[Scenes as source code]
★ ★ ★ ★
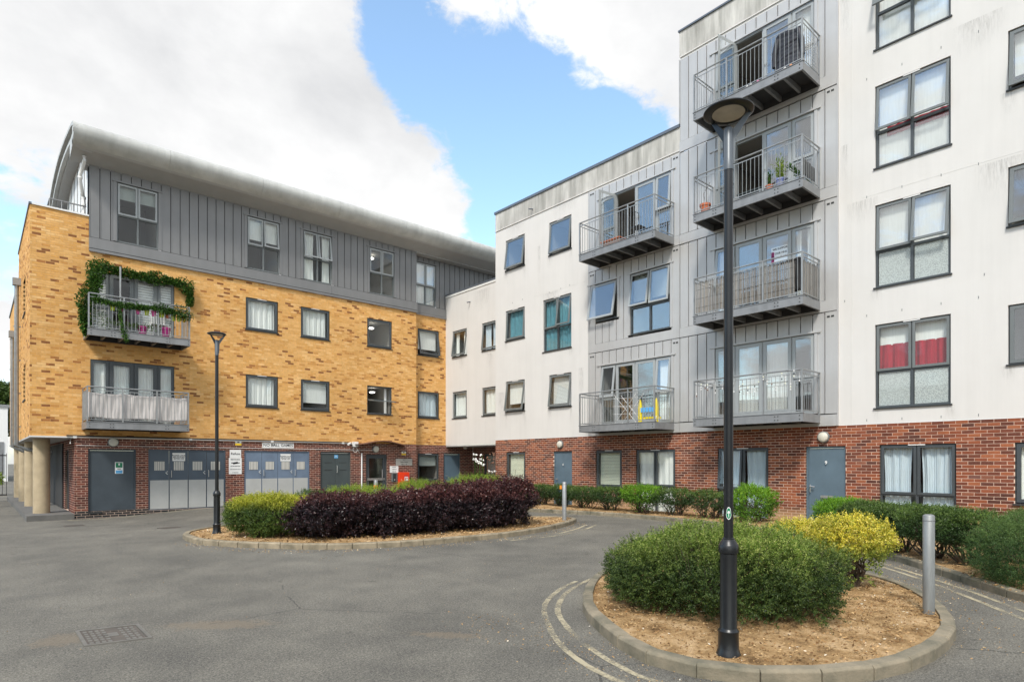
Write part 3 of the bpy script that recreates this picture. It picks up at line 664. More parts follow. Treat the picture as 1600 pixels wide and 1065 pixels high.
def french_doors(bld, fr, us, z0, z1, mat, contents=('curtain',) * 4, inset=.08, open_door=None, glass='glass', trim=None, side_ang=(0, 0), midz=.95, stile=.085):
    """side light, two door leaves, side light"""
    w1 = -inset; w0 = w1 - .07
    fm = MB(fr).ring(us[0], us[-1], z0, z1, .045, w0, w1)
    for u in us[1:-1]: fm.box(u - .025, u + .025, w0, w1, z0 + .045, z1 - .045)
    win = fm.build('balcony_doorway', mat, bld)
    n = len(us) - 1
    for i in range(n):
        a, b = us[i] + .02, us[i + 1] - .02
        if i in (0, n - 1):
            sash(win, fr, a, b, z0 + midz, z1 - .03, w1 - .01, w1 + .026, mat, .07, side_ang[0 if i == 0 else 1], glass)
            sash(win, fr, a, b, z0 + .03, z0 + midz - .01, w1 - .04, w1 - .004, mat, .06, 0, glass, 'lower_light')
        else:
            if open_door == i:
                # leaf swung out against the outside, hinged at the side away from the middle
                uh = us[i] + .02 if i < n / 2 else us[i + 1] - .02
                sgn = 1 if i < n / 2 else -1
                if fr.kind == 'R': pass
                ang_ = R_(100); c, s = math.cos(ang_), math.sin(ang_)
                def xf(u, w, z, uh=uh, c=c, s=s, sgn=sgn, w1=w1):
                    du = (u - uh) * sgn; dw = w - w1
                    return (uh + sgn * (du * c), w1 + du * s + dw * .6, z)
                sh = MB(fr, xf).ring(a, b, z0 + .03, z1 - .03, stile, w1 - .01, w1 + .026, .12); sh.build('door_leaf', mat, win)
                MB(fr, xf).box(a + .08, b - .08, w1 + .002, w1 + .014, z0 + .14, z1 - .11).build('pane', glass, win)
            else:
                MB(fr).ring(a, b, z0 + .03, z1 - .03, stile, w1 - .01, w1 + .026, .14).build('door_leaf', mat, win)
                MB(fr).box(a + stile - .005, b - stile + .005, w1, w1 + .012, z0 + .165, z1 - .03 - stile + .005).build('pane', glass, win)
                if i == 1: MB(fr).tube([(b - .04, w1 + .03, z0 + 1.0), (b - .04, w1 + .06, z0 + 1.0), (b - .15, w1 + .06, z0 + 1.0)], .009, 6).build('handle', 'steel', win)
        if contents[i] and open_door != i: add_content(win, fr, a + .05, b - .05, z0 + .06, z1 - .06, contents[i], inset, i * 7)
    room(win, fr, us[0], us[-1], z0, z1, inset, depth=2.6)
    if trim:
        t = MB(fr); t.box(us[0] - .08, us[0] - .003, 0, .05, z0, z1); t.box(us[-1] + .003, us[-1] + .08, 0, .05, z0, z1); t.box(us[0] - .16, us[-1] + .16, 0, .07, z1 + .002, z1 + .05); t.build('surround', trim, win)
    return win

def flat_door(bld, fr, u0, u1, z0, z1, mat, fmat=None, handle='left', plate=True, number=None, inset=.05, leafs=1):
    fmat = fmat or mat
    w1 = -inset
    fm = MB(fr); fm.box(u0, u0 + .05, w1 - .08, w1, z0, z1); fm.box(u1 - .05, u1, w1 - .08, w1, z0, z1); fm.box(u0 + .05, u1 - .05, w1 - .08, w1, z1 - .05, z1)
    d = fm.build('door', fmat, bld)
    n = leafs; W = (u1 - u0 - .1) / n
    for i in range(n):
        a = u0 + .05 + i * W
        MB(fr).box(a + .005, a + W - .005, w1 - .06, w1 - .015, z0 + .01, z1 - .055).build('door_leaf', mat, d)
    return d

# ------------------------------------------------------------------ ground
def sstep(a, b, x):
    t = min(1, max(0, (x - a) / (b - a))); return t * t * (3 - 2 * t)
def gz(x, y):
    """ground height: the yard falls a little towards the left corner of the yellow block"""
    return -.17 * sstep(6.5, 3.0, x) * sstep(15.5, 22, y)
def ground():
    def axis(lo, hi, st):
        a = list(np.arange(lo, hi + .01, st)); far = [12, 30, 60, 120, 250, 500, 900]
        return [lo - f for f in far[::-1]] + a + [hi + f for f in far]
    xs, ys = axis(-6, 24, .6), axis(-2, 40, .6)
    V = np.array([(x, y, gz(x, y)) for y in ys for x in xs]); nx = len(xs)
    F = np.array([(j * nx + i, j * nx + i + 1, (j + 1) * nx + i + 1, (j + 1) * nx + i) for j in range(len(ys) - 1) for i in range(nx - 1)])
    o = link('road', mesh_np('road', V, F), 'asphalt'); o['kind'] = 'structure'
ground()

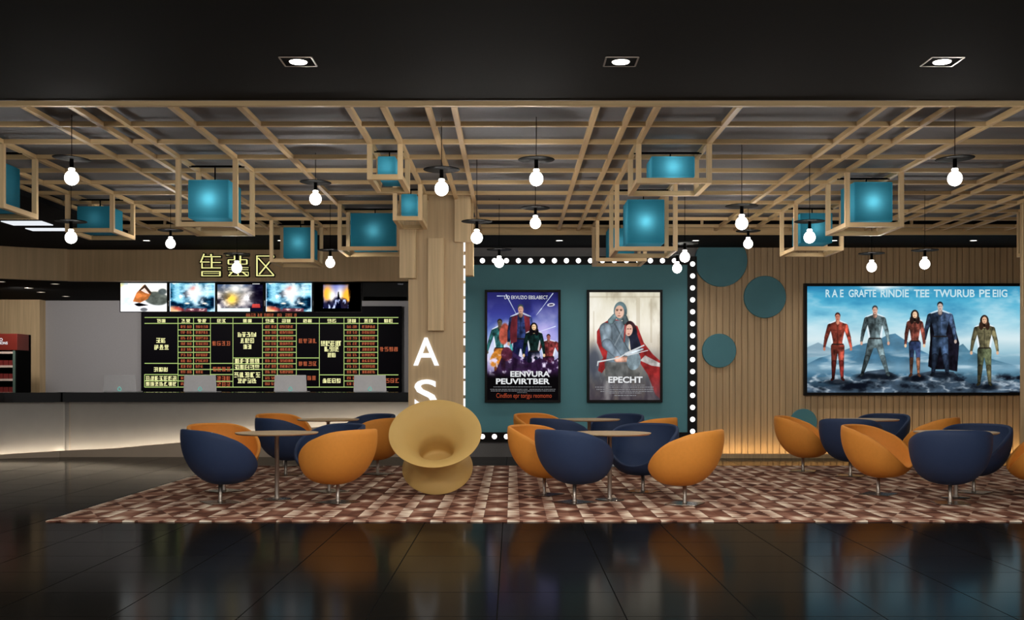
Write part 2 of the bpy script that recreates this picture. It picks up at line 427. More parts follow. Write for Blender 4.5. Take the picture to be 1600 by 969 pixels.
★ ★ ★ ★
What the task asks — Give every record again exactly, apart from the pictures, which stay out.

Response for this exercise —
Write part 3 of the bpy script that recreates this picture. It picks up at line 664. More parts follow. Treat the picture as 1600 pixels wide and 1065 pixels high.
def french_doors(bld, fr, us, z0, z1, mat, contents=('curtain',) * 4, inset=.08, open_door=None, glass='glass', trim=None, side_ang=(0, 0), midz=.95, stile=.085):
    """side light, two door leaves, side light"""
    w1 = -inset; w0 = w1 - .07
    fm = MB(fr).ring(us[0], us[-1], z0, z1, .045, w0, w1)
    for u in us[1:-1]: fm.box(u - .025, u + .025, w0, w1, z0 + .045, z1 - .045)
    win = fm.build('balcony_doorway', mat, bld)
    n = len(us) - 1
    for i in range(n):
        a, b = us[i] + .02, us[i + 1] - .02
        if i in (0, n - 1):
            sash(win, fr, a, b, z0 + midz, z1 - .03, w1 - .01, w1 + .026, mat, .07, side_ang[0 if i == 0 else 1], glass)
            sash(win, fr, a, b, z0 + .03, z0 + midz - .01, w1 - .04, w1 - .004, mat, .06, 0, glass, 'lower_light')
        else:
            if open_door == i:
                # leaf swung out against the outside, hinged at the side away from the middle
                uh = us[i] + .02 if i < n / 2 else us[i + 1] - .02
                sgn = 1 if i < n / 2 else -1
                if fr.kind == 'R': pass
                ang_ = R_(100); c, s = math.cos(ang_), math.sin(ang_)
                def xf(u, w, z, uh=uh, c=c, s=s, sgn=sgn, w1=w1):
                    du = (u - uh) * sgn; dw = w - w1
                    return (uh + sgn * (du * c), w1 + du * s + dw * .6, z)
                sh = MB(fr, xf).ring(a, b, z0 + .03, z1 - .03, stile, w1 - .01, w1 + .026, .12); sh.build('door_leaf', mat, win)
                MB(fr, xf).box(a + .08, b - .08, w1 + .002, w1 + .014, z0 + .14, z1 - .11).build('pane', glass, win)
            else:
                MB(fr).ring(a, b, z0 + .03, z1 - .03, stile, w1 - .01, w1 + .026, .14).build('door_leaf', mat, win)
                MB(fr).box(a + stile - .005, b - stile + .005, w1, w1 + .012, z0 + .165, z1 - .03 - stile + .005).build('pane', glass, win)
                if i == 1: MB(fr).tube([(b - .04, w1 + .03, z0 + 1.0), (b - .04, w1 + .06, z0 + 1.0), (b - .15, w1 + .06, z0 + 1.0)], .009, 6).build('handle', 'steel', win)
        if contents[i] and open_door != i: add_content(win, fr, a + .05, b - .05, z0 + .06, z1 - .06, contents[i], inset, i * 7)
    room(win, fr, us[0], us[-1], z0, z1, inset, depth=2.6)
    if trim:
        t = MB(fr); t.box(us[0] - .08, us[0] - .003, 0, .05, z0, z1); t.box(us[-1] + .003, us[-1] + .08, 0, .05, z0, z1); t.box(us[0] - .16, us[-1] + .16, 0, .07, z1 + .002, z1 + .05); t.build('surround', trim, win)
    return win

def flat_door(bld, fr, u0, u1, z0, z1, mat, fmat=None, handle='left', plate=True, number=None, inset=.05, leafs=1):
    fmat = fmat or mat
    w1 = -inset
    fm = MB(fr); fm.box(u0, u0 + .05, w1 - .08, w1, z0, z1); fm.box(u1 - .05, u1, w1 - .08, w1, z0, z1); fm.box(u0 + .05, u1 - .05, w1 - .08, w1, z1 - .05, z1)
    d = fm.build('door', fmat, bld)
    n = leafs; W = (u1 - u0 - .1) / n
    for i in range(n):
        a = u0 + .05 + i * W
        MB(fr).box(a + .005, a + W - .005, w1 - .06, w1 - .015, z0 + .01, z1 - .055).build('door_leaf', mat, d)
    return d

# ------------------------------------------------------------------ ground
def sstep(a, b, x):
    t = min(1, max(0, (x - a) / (b - a))); return t * t * (3 - 2 * t)
def gz(x, y):
    """ground height: the yard falls a little towards the left corner of the yellow block"""
    return -.17 * sstep(6.5, 3.0, x) * sstep(15.5, 22, y)
def ground():
    def axis(lo, hi, st):
        a = list(np.arange(lo, hi + .01, st)); far = [12, 30, 60, 120, 250, 500, 900]
        return [lo - f for f in far[::-1]] + a + [hi + f for f in far]
    xs, ys = axis(-6, 24, .6), axis(-2, 40, .6)
    V = np.array([(x, y, gz(x, y)) for y in ys for x in xs]); nx = len(xs)
    F = np.array([(j * nx + i, j * nx + i + 1, (j + 1) * nx + i + 1, (j + 1) * nx + i) for j in range(len(ys) - 1) for i in range(nx - 1)])
    o = link('road', mesh_np('road', V, F), 'asphalt'); o['kind'] = 'structure'
ground()

Write part 2 of the bpy script that recreates this picture. It picks up at line 427. More parts follow. Write for Blender 4.5. Take the picture to be 1600 by 969 pixels.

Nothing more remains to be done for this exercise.